* Exercise brief *
Leave the pictures out and retype the lines from the beginning through the line with "from mathutils import Matrix, Vector", both ends included.
# Input data start
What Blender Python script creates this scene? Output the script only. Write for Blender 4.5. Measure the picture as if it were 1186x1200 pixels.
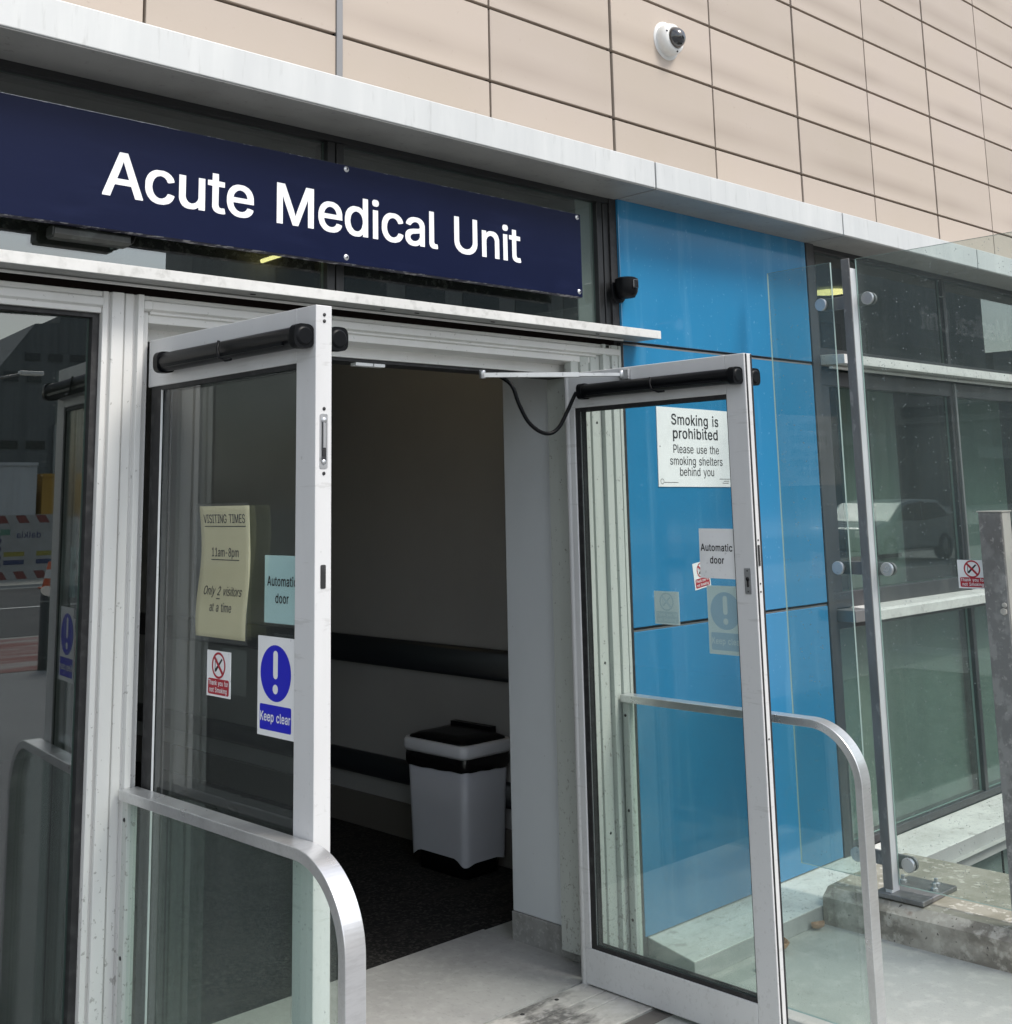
import bpy, bmesh, math, random, json
from mathutils import Matrix, Vector

# ------------------------------------------------------------------ camera, sky, sun, exposure
SC = bpy.context.scene
for _o in list(bpy.data.objects):
    bpy.data.objects.remove(_o, do_unlink=True)
COL = SC.collection
CAM_Z = 1.65
FOCAL_PX = 1431.3762
PRINC_Y = 340.1190
CAM_R = ((0.72200985, -0.69155566, -0.02127323),
         (0.10162332, 0.13641163, -0.98542609),
         (0.68437890, 0.70932548, 0.16876872))
cam_data = bpy.data.cameras.new("camera")
cam_data.sensor_fit = 'HORIZONTAL'
cam_data.sensor_width = 36.0
cam_data.lens = FOCAL_PX / 1186.0 * 36.0
cam_data.shift_x = 0.0
cam_data.shift_y = -(600.0 - PRINC_Y) / 1186.0
cam_data.clip_start = 0.05
cam_data.clip_end = 600.0
cam = bpy.data.objects.new("camera", cam_data)
COL.objects.link(cam)
_m = Matrix(((CAM_R[0][0], -CAM_R[1][0], -CAM_R[2][0], 0.0),
             (CAM_R[0][1], -CAM_R[1][1], -CAM_R[2][1], 0.0),
             (CAM_R[0][2], -CAM_R[1][2], -CAM_R[2][2], CAM_Z),
             (0, 0, 0, 1)))
cam.matrix_world = _m
SC.camera = cam
SC.render.resolution_x = 1012
SC.render.resolution_y = 1024

SUN_EL, SUN_ROT = math.radians(52), math.radians(160)
world = bpy.data.worlds.new("World")
SC.world = world
world.use_nodes = True
_n, _l = world.node_tree.nodes, world.node_tree.links
_n.clear()
_out = _n.new('ShaderNodeOutputWorld')
_bg = _n.new('ShaderNodeBackground')
_bg.inputs['Strength'].default_value = 0.15
_sky = _n.new('ShaderNodeTexSky')
_sky.sky_type = 'NISHITA'
_sky.sun_disc = False
_sky.sun_elevation = SUN_EL
_sky.sun_rotation = SUN_ROT
_sky.air_density = 1.2
_sky.dust_density = 2.5
_tc = _n.new('ShaderNodeTexCoord')
_mp = _n.new('ShaderNodeMapping')
_mp.inputs['Scale'].default_value = (1.0, 1.0, 2.4)
_nz = _n.new('ShaderNodeTexNoise')
_nz.inputs['Scale'].default_value = 2.3
_nz.inputs['Detail'].default_value = 7.0
_nz.inputs['Roughness'].default_value = 0.58
_cr = _n.new('ShaderNodeValToRGB')
_cr.color_ramp.elements[0].position = 0.43
_cr.color_ramp.elements[0].color = (0.06, 0.06, 0.06, 1)
_cr.color_ramp.elements[1].position = 0.70
_cr.color_ramp.elements[1].color = (0.97, 0.97, 0.97, 1)
_mx = _n.new('ShaderNodeMix')
_mx.data_type = 'RGBA'
_mx.inputs['B'].default_value = (7.3, 7.25, 7.15, 1)
_l.new(_tc.outputs['Generated'], _mp.inputs['Vector'])
_l.new(_mp.outputs['Vector'], _nz.inputs['Vector'])
_l.new(_nz.outputs['Fac'], _cr.inputs['Fac'])
_l.new(_cr.outputs['Color'], _mx.inputs['Factor'])
_l.new(_sky.outputs['Color'], _mx.inputs['A'])
_l.new(_mx.outputs['Result'], _bg.inputs['Color'])
_l.new(_bg.outputs['Background'], _out.inputs['Surface'])

sun_data = bpy.data.lights.new("sun", 'SUN')
sun_data.energy = 1.9
sun_data.angle = math.radians(18)
sun_data.color = (1.0, 0.96, 0.9)
sun = bpy.data.objects.new("sun", sun_data)
COL.objects.link(sun)
_d = Vector((math.sin(SUN_ROT) * math.cos(SUN_EL), math.cos(SUN_ROT) * math.cos(SUN_EL), math.sin(SUN_EL)))
sun.rotation_euler = (-_d).to_track_quat('-Z', 'Y').to_euler()
sun.location = _d * 30

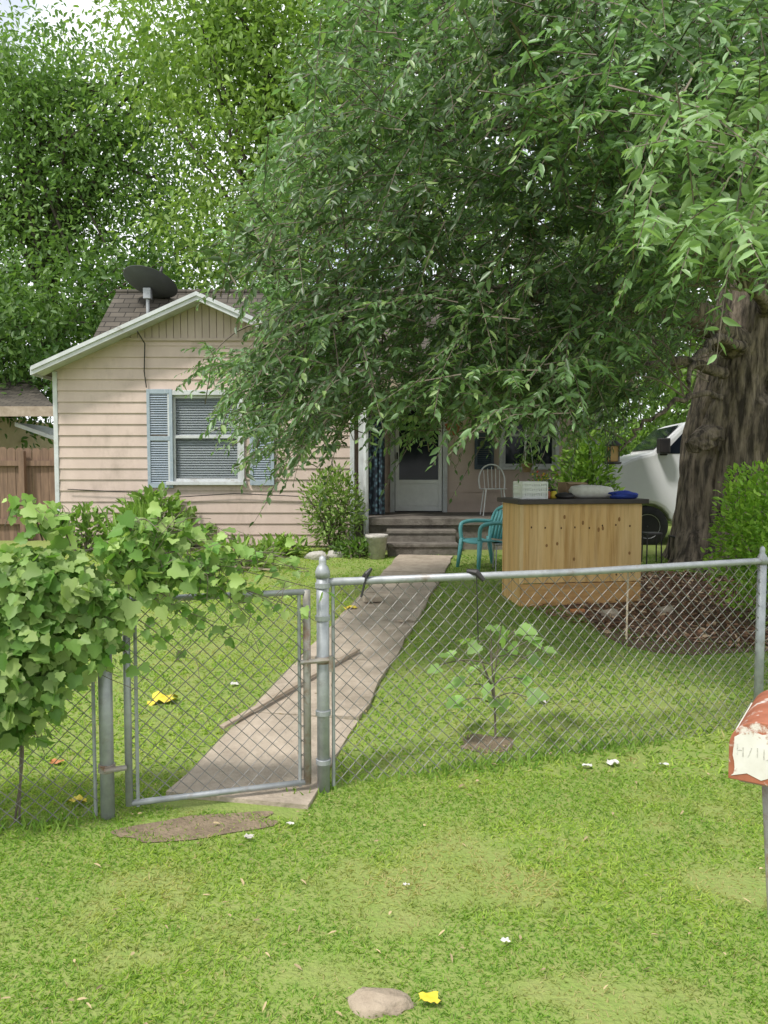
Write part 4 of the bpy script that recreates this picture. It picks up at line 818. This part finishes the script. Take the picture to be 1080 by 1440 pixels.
def scrap(px,py,s,m,lb,seed,name='litter',cat='litter',h=.025):
    p=G(px,py); t=MB(); vs=[];fs=[]; n=6
    for i in range(n):
        for j in range(n):
            u=(i/(n-1)-.5)*2*s; v=(j/(n-1)-.5)*1.5*s; vs.append((p.x+u*(.6+.8*float(vnoise(j*.9,seed,1))),p.y+v*(.6+.8*float(vnoise(i*.9,seed,2))),p.z+h+s*.9*(float(vnoise(i*.9,j*.9,seed))-.4)))
    for i in range(n-1):
        for j in range(n-1): fs.append((i*n+j,i*n+j+1,(i+1)*n+j+1,(i+1)*n+j))
    t.add(vs,fs); return t.build(name,m,smooth=True,label=lb,cat=cat)
for k,(px,py,s,m_,lb) in enumerate([(230,988,.085,M_yellow,'crumpled yellow plastic bag on the lawn behind the gate'),(110,1132,.04,M_yellow,'small yellow wrapper at the foot of the left fence'),(80,1076,.03,M_orange,'little orange wrapper behind the fence under the vine'),(493,858,.06,M_yellow,'yellow plastic scrap on the left edge of the walkway by the brick'),
    (603,1415,.028,M_yellow,'yellow dead leaf in the grass beside the tan rock'),(710,1331,.014,M_paper,'tiny white paper bit in the foreground grass toward the right'),(571,1252,.011,M_paper,'tiny white paper bit below the center of the fence'),(408,1165,.016,M_paper,'white paper scrap in the grass right of the gate dirt'),(350,1184,.02,M_wstone,'grey paper scrap at the right end of the gate dirt'),
    (862,1078,.03,M_paper,'torn white paper under the right stretch of fence'),(826,1082,.02,M_paper,'small white paper left of the torn paper under the fence'),(933,1080,.02,M_paper,'white wrapper at the fence foot nearest the mailbox'),(760,990,.04,M_paper,'pale strip of paper on the lawn right of the sapling'),(330,965,.025,M_paper,'white scrap on the lawn left of the long plank')]):
    scrap(px,py,s,m_,lb,k+3)
a=Cp+dR*.87; p=Vector((a.x,a.y,1.10)); t=MB(); t.tube([p+Vector((-.05,-.01,.03)),p+Vector((0,-.03,.025)),p+Vector((.04,-.04,-.02))],[.012,.02,.012],8); t.tube([p+Vector((.0,-.035,.02)),p+Vector((.012,-.03,-.35))],.003,4); t.build('strap',M_black,label='dark strap with a dangling cord tied over the fence rail',cat='strap')
a=Cp+dR*.24; p=Vector((a.x,a.y,1.12)); t=MB(); t.tube([p+Vector((-.03,0,-.01)),p+Vector((.0,-.01,.02)),p+Vector((.025,-.01,.05))],[.008,.016,.007],8); t.tube([p+Vector((0,-.02,.02)),p+Vector((-.03,-.03,-.10))],.006,6); t.build('clip',M_black,label='black clip caught on the fence rail near the gate post',cat='clip')
a=Cp+dR*1.87; p=Vector((a.x,a.y+.03,1.09)); t=MB(); t.tube([p+Vector((0,0,-.42)),p+Vector((.003,0,0))],.006,6); t.build('stake',M_wood,label='thin pale stake tied upright to the right fence mesh',cat='stake')
for k,(px,py,tp) in enumerate([(305,790,745),(262,800,770),(350,788,765)]):
    p=G(px,py); q=P(px+2,tp,p.y); t=MB(); t.tube([p-Vector((0,0,.03)),q],.012,6); t.build('garden_stake',M_wood,label=['tallest thin wooden stake in the bed before the cottage wall','short wooden stake left of the tallest one in the bed','short wooden stake right of the tallest one in the bed'][k],cat='stake')
n=3600; a=rng.uniform(0,2*np.pi,n); r=np.sqrt(rng.random(n)); x=MULCH[0]+1.65*r*np.cos(a); y=MULCH[1]+1.65*r*np.sin(a); pos=np.stack([x,y,gz(x,y)+.012+.02*rng.random(n)],1)
f=rng.random((n,1)); cc=np.array([.32,.18,.11])*(1-f)+np.array([.16,.09,.06])*f; cc[rng.random(n)<.18]=(.52,.38,.25)
leaves('leaf_litter',pos,np.stack([np.cos(a*7),np.sin(a*7),rng.normal(0,.25,n)],1),np.array([0,0,1.])+rng.normal(0,.35,(n,3)),rng.uniform(.04,.1,n),rng.uniform(.015,.04,n),cc,M_dry,None,OVAL,.2,.2,label='brown leaf and bark litter on the ground under the big tree',cat='leaf litter',kind='stuff')
n=420; y=rng.uniform(1.8,9,n); x=rng.uniform(-1,1,n)*(.55*y+.3); pos=np.stack([x,y,gz(x,y)+.022],1); cc=np.ones((n,3))*np.array([.46,.36,.21])*rng.uniform(.5,1.2,(n,1))
leaves('fallen_leaves',pos,rng.normal(0,1,(n,3))*np.array([1,1,.2]),np.array([0,0,1.])+rng.normal(0,.3,(n,3)),rng.uniform(.015,.04,n),rng.uniform(.006,.016,n),cc,M_dry,None,OVAL,.2,.3,label='scattered dry leaves over the lawn',cat='fallen leaves',kind='stuff')
n=2200; s=rng.uniform(-2.4,5.6,n); s=s[(s<-1.2)|(s>-.15)]; s=s[vnoise(s*2.2,s*0,51)+.25*rng.random(len(s))>.42]; n=len(s); x=Cp.x+dR.x*s+rng.normal(0,.06,n); y=Cp.y+dR.y*s+rng.normal(0,.06,n); pos=np.stack([x,y,gz(x,y)],1); lean=rng.normal(0,.5,(n,2)); d=np.concatenate([lean,np.ones((n,1))],1)
f=rng.random((n,1)); cc=np.array([.15,.29,.05])*(1-f)+np.array([.29,.43,.09])*f
leaves('fence_weeds',pos,d,rng.normal(0,1,(n,3)),rng.uniform(.03,.085,n),rng.uniform(.005,.010,n),cc,M_grass,None,BLADE,.3,.3,label='untrimmed weeds along the foot of the chain link fence',cat='weeds',kind='stuff')
# ------------------------------------------------------------------ light, world, camera
SD=Vector((-.38,-.42,.82)).normalized()
sl=bpy.data.lights.new('sun','SUN'); sl.energy=3.7; sl.angle=R(8); sl.color=(1,.96,.90); so=bpy.data.objects.new('sun',sl); COL.objects.link(so); so.rotation_euler=(-SD).to_track_quat('-Z','Y').to_euler(); so.location=(0,0,20)
w=bpy.data.worlds.new('World'); SC.world=w; w.use_nodes=True; nt=w.node_tree; bg=nt.nodes['Background']
sky=nd(nt,'ShaderNodeTexSky',sky_type='NISHITA'); sky.sun_disc=False; sky.sun_elevation=math.asin(SD.z); sky.sun_rotation=math.atan2(SD.x,SD.y)
tc=nd(nt,'ShaderNodeTexCoord'); n=nd(nt,'ShaderNodeTexNoise'); n.inputs['Scale'].default_value=3.0; n.inputs['Detail'].default_value=7; nt.links.new(tc.outputs['Generated'],n.inputs['Vector'])
r=nd(nt,'ShaderNodeValToRGB'); r.color_ramp.elements[0].position=.28; r.color_ramp.elements[1].position=.52; nt.links.new(n.outputs['Fac'],r.inputs['Fac'])
mx=nd(nt,'ShaderNodeMix',data_type='RGBA'); nt.links.new(r.outputs['Color'],mx.inputs[0]); nt.links.new(sky.outputs[0],mx.inputs[6]); mx.inputs[7].default_value=(9.9,10.2,10.5,1)
nt.links.new(mx.outputs[2],bg.inputs['Color']); bg.inputs['Strength'].default_value=.15
cam=bpy.data.cameras.new('camera'); co=bpy.data.objects.new('camera',cam); COL.objects.link(co); co.location=(0,0,CH); co.rotation_euler=(R(90)-TH,0,0); cam.lens=27; cam.sensor_width=36; cam.sensor_fit='AUTO'; cam.clip_start=.05; cam.clip_end=600; SC.camera=co
SC.view_settings.view_transform='Standard'; SC.view_settings.look='None'; SC.view_settings.exposure=0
# Input data end
* Right answer *
What Blender Python script creates this scene? Output the script only. Write for Blender 4.5. Measure the picture as if it were 1186x1200 pixels.
import bpy, bmesh, math, random, json
from mathutils import Matrix, Vector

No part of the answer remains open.